>> start The records

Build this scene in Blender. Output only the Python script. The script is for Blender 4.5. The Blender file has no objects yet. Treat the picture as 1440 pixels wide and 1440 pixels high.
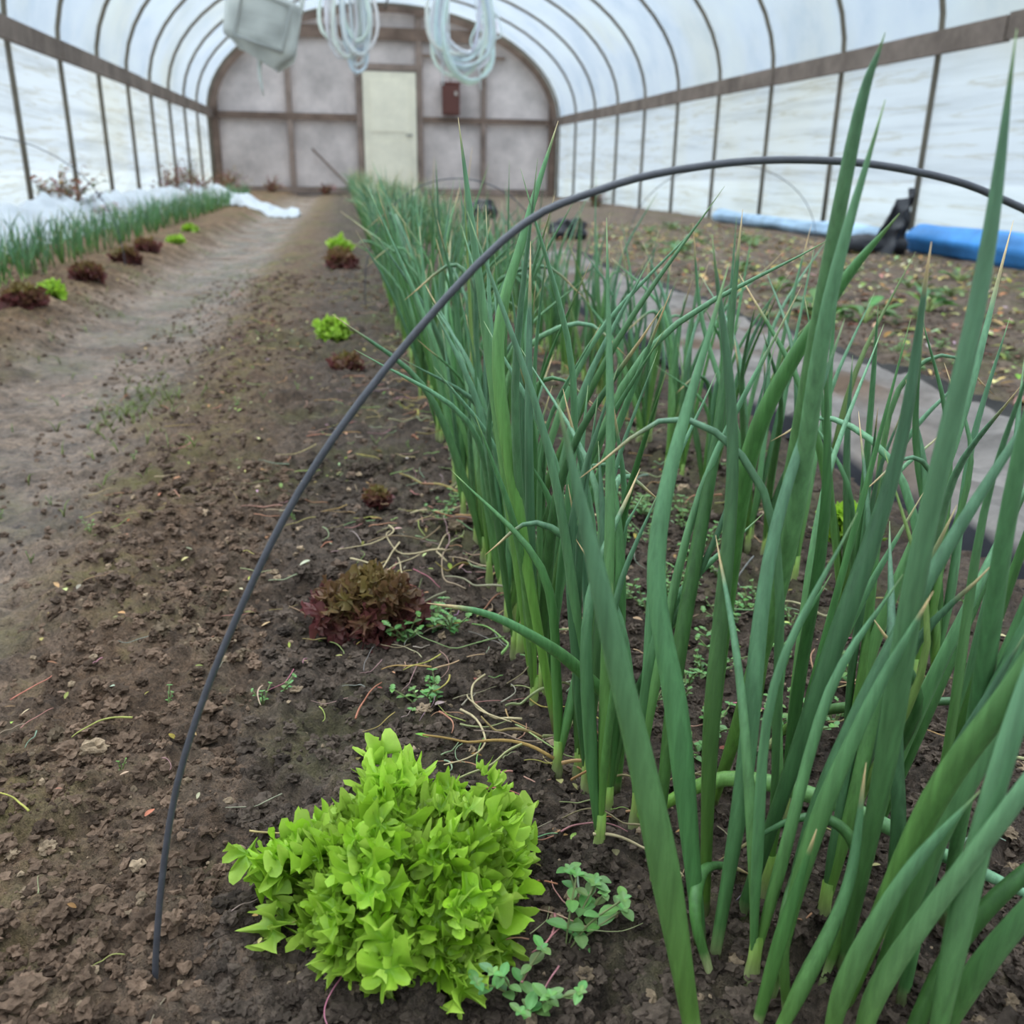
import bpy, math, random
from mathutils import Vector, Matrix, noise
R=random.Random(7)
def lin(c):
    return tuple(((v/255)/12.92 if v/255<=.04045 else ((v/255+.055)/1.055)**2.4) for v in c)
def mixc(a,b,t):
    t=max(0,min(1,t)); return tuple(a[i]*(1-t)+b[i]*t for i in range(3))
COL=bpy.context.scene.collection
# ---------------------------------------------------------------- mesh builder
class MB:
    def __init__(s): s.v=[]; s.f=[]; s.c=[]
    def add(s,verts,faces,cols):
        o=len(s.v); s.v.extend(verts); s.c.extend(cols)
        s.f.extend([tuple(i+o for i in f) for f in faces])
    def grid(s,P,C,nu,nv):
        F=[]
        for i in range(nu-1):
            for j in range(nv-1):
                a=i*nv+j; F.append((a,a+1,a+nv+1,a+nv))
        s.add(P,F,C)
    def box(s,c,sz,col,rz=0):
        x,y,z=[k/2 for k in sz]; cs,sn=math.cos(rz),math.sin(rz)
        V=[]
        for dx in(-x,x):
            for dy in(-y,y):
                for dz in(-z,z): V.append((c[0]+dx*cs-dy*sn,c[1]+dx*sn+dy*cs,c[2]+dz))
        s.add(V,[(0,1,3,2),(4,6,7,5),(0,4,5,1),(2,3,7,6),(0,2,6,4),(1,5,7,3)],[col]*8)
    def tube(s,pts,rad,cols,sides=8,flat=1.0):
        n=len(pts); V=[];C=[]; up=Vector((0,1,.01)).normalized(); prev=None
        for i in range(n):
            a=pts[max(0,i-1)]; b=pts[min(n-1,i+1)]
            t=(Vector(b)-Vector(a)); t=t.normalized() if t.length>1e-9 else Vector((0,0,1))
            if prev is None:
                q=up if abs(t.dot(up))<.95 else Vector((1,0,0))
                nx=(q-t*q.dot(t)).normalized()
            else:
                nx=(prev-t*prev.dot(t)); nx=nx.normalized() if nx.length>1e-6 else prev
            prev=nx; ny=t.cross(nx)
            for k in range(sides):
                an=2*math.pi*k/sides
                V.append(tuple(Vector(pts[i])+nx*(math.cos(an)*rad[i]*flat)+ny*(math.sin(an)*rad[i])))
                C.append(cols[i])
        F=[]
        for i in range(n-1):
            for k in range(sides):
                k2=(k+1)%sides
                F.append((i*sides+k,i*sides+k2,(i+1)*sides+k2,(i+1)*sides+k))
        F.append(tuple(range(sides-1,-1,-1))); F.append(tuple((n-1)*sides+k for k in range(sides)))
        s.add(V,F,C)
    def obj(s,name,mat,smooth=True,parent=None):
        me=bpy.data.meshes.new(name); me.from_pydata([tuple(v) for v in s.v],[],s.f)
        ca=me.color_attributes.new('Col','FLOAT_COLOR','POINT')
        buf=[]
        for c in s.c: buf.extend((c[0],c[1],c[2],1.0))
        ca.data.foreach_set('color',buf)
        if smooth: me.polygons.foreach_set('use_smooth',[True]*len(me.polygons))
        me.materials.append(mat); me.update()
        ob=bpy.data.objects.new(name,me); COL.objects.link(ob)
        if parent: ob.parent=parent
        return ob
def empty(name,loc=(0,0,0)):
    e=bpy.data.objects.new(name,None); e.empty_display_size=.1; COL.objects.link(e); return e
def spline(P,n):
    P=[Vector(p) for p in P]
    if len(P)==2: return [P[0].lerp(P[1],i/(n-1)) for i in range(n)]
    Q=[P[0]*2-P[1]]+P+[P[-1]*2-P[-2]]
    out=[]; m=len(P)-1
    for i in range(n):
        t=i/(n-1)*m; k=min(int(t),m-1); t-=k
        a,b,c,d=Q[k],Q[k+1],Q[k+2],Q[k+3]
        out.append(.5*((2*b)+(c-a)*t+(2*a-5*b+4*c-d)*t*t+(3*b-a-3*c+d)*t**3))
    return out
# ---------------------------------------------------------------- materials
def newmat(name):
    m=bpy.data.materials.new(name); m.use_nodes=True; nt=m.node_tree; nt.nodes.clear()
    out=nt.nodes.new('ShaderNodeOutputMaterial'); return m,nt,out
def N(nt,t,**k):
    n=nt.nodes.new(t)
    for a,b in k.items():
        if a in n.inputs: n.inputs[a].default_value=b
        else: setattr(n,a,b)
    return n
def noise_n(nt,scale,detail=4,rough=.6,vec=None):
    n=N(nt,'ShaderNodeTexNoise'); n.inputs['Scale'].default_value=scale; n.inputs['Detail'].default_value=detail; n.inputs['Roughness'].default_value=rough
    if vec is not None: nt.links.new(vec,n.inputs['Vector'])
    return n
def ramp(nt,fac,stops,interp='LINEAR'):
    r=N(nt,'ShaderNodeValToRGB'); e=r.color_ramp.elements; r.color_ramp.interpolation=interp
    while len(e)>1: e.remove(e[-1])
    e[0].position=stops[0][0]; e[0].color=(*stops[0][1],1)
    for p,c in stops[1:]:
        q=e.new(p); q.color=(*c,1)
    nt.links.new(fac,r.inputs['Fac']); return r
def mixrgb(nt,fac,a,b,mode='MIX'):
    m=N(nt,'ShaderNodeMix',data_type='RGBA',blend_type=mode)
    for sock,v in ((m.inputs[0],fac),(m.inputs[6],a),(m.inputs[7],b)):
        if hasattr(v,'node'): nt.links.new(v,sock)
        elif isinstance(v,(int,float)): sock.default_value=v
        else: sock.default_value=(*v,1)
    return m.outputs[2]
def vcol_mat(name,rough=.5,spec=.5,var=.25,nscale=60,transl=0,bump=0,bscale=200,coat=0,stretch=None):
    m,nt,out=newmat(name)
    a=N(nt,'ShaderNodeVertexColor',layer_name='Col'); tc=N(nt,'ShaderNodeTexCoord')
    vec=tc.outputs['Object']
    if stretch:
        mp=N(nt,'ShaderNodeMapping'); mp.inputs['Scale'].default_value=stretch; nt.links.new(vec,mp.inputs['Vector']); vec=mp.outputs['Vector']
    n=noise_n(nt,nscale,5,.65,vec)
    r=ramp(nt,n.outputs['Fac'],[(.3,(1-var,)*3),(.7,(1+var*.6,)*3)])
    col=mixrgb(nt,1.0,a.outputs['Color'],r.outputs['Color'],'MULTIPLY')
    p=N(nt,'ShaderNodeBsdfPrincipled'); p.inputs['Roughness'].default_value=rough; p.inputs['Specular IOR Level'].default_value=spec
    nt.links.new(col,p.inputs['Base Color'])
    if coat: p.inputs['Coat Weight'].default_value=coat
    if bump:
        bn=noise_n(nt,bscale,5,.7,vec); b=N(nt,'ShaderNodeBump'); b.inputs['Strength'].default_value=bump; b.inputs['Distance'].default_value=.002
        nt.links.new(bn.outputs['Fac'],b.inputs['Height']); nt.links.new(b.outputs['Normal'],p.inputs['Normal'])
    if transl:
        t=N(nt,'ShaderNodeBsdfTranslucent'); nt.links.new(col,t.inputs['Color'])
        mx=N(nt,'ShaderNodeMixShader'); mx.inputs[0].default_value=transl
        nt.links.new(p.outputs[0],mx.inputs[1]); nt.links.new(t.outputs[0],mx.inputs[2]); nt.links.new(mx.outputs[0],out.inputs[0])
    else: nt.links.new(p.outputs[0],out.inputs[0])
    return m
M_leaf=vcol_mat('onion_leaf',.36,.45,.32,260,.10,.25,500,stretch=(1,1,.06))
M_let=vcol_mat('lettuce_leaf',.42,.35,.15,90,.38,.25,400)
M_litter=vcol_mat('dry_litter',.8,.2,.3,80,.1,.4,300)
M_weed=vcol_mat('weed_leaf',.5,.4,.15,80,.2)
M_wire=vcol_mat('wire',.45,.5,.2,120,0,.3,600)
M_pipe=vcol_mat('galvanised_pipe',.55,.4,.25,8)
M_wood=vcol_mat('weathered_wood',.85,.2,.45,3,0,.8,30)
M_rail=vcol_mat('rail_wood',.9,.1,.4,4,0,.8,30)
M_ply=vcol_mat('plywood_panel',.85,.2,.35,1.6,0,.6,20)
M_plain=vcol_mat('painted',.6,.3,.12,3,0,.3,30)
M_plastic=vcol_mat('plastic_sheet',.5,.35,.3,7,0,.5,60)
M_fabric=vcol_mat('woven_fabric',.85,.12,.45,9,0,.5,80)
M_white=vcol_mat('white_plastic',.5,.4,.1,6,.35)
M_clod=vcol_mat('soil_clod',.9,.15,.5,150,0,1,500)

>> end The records
>> start The records

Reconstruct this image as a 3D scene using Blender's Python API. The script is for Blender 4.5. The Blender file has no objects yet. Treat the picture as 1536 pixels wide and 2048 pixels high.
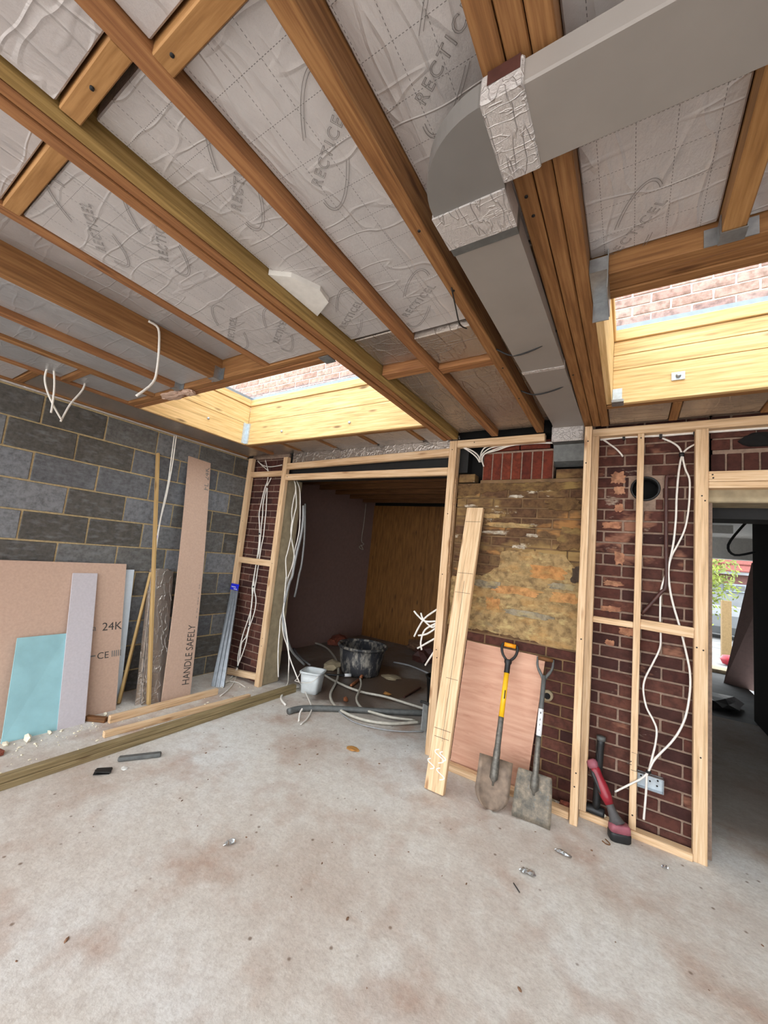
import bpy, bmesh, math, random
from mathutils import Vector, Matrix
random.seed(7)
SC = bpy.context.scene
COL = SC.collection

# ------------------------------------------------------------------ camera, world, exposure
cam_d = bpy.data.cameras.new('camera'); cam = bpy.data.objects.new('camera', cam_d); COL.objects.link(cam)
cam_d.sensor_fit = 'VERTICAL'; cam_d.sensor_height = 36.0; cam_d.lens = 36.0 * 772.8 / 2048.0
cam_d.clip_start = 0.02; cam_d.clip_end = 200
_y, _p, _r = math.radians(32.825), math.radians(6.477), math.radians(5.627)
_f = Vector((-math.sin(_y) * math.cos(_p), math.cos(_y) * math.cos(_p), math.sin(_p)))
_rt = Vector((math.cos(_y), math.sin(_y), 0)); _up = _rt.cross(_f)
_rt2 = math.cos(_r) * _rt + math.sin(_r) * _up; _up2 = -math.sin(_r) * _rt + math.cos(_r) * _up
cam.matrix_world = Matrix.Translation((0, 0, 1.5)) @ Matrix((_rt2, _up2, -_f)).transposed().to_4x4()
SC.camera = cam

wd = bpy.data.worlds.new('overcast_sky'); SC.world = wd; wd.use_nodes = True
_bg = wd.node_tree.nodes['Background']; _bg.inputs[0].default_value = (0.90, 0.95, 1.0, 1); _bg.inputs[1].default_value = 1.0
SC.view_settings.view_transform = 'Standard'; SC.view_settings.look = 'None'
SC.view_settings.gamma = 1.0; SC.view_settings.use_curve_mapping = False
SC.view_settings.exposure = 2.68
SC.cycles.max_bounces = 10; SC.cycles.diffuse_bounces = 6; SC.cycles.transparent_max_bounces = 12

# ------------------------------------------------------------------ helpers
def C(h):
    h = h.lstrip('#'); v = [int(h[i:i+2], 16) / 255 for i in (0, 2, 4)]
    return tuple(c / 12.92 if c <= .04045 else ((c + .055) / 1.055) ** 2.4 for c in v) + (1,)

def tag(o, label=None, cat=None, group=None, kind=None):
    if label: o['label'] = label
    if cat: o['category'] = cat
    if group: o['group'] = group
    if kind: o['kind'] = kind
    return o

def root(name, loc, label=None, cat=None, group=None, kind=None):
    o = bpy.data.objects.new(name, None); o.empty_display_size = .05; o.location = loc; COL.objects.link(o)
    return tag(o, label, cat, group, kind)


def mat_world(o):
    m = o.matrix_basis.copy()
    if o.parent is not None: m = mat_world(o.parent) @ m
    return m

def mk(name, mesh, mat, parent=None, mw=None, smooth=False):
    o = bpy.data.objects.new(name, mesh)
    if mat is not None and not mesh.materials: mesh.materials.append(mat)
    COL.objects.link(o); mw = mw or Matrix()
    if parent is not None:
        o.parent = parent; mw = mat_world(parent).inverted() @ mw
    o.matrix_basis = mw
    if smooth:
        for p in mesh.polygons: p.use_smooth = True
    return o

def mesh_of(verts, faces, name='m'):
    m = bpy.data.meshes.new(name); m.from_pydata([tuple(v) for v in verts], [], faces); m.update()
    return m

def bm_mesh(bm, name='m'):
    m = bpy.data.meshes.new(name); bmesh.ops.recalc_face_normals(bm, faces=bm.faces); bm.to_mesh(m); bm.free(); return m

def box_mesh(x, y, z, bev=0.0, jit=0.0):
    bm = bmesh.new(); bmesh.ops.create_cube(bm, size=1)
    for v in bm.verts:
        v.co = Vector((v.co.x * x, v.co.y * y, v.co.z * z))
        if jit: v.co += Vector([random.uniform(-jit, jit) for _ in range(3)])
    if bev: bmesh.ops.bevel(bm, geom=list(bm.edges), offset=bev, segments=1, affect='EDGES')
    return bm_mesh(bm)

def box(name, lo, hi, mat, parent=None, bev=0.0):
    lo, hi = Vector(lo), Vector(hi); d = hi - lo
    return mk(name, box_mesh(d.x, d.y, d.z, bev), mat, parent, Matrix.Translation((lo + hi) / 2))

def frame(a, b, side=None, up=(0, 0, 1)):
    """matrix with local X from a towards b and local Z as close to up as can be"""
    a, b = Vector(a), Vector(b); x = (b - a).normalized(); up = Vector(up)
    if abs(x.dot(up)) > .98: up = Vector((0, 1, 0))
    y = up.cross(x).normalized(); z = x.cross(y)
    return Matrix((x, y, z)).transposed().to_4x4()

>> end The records

Goal:
Above are some records. Output exactly the lines from the one that contains "Reconstruct this image" to the one that contains "SC.camera = cam", keeping both, and omit the pictures.

Solution to the exercise:
Reconstruct this image as a 3D scene using Blender's Python API. The script is for Blender 4.5. The Blender file has no objects yet. Treat the picture as 1536 pixels wide and 2048 pixels high.
import bpy, bmesh, math, random
from mathutils import Vector, Matrix
random.seed(7)
SC = bpy.context.scene
COL = SC.collection

# ------------------------------------------------------------------ camera, world, exposure
cam_d = bpy.data.cameras.new('camera'); cam = bpy.data.objects.new('camera', cam_d); COL.objects.link(cam)
cam_d.sensor_fit = 'VERTICAL'; cam_d.sensor_height = 36.0; cam_d.lens = 36.0 * 772.8 / 2048.0
cam_d.clip_start = 0.02; cam_d.clip_end = 200
_y, _p, _r = math.radians(32.825), math.radians(6.477), math.radians(5.627)
_f = Vector((-math.sin(_y) * math.cos(_p), math.cos(_y) * math.cos(_p), math.sin(_p)))
_rt = Vector((math.cos(_y), math.sin(_y), 0)); _up = _rt.cross(_f)
_rt2 = math.cos(_r) * _rt + math.sin(_r) * _up; _up2 = -math.sin(_r) * _rt + math.cos(_r) * _up
cam.matrix_world = Matrix.Translation((0, 0, 1.5)) @ Matrix((_rt2, _up2, -_f)).transposed().to_4x4()
SC.camera = cam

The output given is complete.